認定制度については、すでに令和3年度予算で予定されております。詳細は、以下弊誌の12月の記事をご確認ください。
リモート点呼→「リモート運行管理」
コロナ禍により、「運行管理業務」の姿も変わってゆきます。
「リモート運行指示書発行」「リモート運行指示」・・・。
運行管理業務の高度化とは、労働生産性(他営業所の人的始業の活用)とBCP(事業継続性)を併せ持った考え方のようです。この流れはどんどん進んでゆくことでしょう。
長くなりました。申し訳ありませが、重点項目6つのうち、
2.自動車運送事業における飲酒運転対策
3.ICT技術の活用による運行管理の高度化
に絞らせていただきました。
プラン2025
以上の内容が、下記文書で記載されている施策の根拠や詳細ということになります。
安全プラン2025 パブリックコメント
https://public-comment.e-gov.go.jp/servlet/Public?CLASSNAME=PCMMSTDETAIL&id=155210904&Mode=0
この件について、1月26日からパブリックコメントの募集が始まっております。
みなさん、何か意見はございますか?
このプラン2025には、アルコール検知器、点呼、その他運行管理業務、安全政策等、今後5年の国交省の予算や規制緩和の中身があります。

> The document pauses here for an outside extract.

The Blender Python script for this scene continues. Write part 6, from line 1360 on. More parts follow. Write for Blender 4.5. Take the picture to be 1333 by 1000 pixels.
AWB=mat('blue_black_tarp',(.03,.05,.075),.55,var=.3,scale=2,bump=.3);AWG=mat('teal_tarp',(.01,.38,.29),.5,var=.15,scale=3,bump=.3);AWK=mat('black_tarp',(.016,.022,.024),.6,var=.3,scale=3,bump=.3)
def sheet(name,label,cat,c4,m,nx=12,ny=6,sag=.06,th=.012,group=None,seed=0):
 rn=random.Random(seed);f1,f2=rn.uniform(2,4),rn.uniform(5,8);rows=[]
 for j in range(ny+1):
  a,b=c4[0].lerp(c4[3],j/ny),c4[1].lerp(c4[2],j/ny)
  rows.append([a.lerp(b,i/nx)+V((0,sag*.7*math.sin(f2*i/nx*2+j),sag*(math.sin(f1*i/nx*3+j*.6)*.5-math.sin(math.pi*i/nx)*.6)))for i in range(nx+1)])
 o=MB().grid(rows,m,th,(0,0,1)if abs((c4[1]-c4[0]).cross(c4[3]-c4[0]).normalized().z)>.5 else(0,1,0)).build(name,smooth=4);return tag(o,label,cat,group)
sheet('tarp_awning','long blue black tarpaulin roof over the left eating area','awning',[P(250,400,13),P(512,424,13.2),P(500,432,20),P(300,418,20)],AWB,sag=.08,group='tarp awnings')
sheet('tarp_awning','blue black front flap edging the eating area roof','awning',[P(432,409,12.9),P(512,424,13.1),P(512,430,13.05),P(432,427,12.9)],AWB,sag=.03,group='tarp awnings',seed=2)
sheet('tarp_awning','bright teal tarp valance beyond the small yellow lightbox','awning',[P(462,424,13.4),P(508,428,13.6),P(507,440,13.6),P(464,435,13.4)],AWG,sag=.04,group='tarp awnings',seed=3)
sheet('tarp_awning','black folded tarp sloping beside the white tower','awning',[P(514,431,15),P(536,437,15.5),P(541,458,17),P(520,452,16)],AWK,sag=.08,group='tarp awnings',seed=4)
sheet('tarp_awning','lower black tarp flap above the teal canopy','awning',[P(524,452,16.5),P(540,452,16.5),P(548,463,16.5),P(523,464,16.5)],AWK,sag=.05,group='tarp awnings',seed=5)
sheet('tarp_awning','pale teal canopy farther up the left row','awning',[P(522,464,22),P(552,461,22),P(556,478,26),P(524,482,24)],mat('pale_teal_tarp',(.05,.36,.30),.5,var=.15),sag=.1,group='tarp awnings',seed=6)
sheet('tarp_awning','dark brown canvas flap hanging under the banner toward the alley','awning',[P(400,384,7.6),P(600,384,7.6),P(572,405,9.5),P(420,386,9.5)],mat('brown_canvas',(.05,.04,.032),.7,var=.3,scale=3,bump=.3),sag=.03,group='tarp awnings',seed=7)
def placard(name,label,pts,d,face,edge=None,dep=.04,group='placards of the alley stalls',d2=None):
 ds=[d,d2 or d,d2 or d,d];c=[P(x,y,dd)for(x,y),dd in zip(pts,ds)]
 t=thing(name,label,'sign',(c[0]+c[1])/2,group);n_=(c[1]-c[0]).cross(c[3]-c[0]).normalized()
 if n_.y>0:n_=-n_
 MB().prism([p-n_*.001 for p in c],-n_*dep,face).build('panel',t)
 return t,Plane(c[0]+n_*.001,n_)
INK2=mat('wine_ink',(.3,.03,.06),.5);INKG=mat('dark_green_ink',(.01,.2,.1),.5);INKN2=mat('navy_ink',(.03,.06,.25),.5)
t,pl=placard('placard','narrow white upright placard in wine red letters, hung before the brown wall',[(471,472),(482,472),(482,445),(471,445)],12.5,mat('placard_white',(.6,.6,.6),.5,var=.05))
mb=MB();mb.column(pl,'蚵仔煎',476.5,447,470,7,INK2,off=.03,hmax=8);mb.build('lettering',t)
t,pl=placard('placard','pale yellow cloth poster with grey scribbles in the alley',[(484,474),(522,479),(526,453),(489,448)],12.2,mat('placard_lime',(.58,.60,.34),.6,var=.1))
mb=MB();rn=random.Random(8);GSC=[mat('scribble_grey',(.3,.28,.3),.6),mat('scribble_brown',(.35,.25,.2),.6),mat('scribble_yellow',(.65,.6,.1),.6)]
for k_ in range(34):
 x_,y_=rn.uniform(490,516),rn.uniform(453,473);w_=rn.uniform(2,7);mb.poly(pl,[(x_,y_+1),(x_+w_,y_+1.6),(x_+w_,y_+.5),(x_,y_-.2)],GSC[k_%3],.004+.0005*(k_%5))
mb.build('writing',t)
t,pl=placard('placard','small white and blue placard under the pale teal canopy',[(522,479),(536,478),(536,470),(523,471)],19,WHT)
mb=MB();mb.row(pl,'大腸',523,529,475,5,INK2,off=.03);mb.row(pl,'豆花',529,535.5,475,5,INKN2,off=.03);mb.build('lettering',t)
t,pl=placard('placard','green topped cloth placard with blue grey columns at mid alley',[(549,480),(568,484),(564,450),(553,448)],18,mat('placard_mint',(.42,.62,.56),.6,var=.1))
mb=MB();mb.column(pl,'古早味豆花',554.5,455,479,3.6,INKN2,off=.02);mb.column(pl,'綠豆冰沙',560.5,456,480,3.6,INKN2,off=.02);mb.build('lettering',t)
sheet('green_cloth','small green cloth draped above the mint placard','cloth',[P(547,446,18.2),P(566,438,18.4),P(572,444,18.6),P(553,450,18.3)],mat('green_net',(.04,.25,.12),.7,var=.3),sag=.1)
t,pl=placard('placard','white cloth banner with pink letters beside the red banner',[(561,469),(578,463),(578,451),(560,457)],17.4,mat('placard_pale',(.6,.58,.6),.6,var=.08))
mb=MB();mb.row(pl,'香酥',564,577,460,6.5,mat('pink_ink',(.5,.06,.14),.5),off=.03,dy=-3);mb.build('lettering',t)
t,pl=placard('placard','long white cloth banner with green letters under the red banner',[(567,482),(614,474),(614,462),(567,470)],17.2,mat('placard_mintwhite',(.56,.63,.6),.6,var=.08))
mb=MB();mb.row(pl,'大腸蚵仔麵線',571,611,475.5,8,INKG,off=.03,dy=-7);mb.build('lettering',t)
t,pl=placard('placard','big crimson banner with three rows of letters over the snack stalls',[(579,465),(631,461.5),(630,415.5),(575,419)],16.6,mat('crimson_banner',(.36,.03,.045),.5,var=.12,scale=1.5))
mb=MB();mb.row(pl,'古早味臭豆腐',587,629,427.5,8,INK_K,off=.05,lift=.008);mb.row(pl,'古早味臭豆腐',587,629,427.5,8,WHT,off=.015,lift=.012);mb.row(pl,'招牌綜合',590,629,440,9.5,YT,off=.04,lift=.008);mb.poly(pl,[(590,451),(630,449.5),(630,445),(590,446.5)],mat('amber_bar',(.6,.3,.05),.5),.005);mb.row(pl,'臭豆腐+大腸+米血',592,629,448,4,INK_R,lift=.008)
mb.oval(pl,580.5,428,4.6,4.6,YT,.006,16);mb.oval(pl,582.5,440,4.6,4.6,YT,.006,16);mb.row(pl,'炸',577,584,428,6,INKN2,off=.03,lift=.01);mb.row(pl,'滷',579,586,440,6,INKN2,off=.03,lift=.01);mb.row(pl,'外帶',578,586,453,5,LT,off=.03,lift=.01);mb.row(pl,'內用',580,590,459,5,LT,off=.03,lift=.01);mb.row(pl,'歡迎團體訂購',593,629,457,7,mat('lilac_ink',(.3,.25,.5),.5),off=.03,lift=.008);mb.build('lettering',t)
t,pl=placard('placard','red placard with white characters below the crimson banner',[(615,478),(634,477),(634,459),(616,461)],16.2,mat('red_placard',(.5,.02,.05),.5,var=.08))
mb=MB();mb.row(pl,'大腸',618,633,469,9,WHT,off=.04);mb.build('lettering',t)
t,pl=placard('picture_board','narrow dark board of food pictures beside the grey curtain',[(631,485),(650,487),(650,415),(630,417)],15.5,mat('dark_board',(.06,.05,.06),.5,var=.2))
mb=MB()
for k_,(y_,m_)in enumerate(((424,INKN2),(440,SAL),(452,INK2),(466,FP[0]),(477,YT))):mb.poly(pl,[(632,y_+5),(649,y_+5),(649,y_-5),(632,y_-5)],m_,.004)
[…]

当社も本誌で普段から意見していることをあらためて提出する予定でおります。
運輸業界にも、大企業、中企業、小企業がいらっしゃいます。
思うのですが、規模に関係なく、運輸安全業界全体の健全性を、デジタル化によりオープンに証明できるよう、行政と業界が一体となって、「最低限のテクノロジーを使う権利」をいちど公平に全事業者に、行使させてみてはどうでしょうか。
優良事業者インセンティブ設計や、事故有無等で線を引く等の考えはゼロリセットして。
せっかくの刷新プランですから、是々非々で事にあたり、なにがいちばん効果があるか? 今後5年間で救える死者や負傷者の人数がどれだけへるのか? だけを基準にインセンティブ設計するが良いのではないでしょうか。
最後に。
最後に、素朴な疑問をひとつ。
委員会が発足したのは、2008年です。
https://www.mlit.go.jp/jidosha/jidosha_tk2_000001.html
みなさんは、当時の委員と、今回2025年を目指す委員、どれくらいかぶっているか、お気づきでしょうか。かぶりが悪いというわけではありませんが、あしかけ17年間って、他業界では普通なのでしょうか。
一般的には、検討会なるもので同じ委員が多ければ多いほど、過去を否定しずらいということもあるのかなと思ったりして。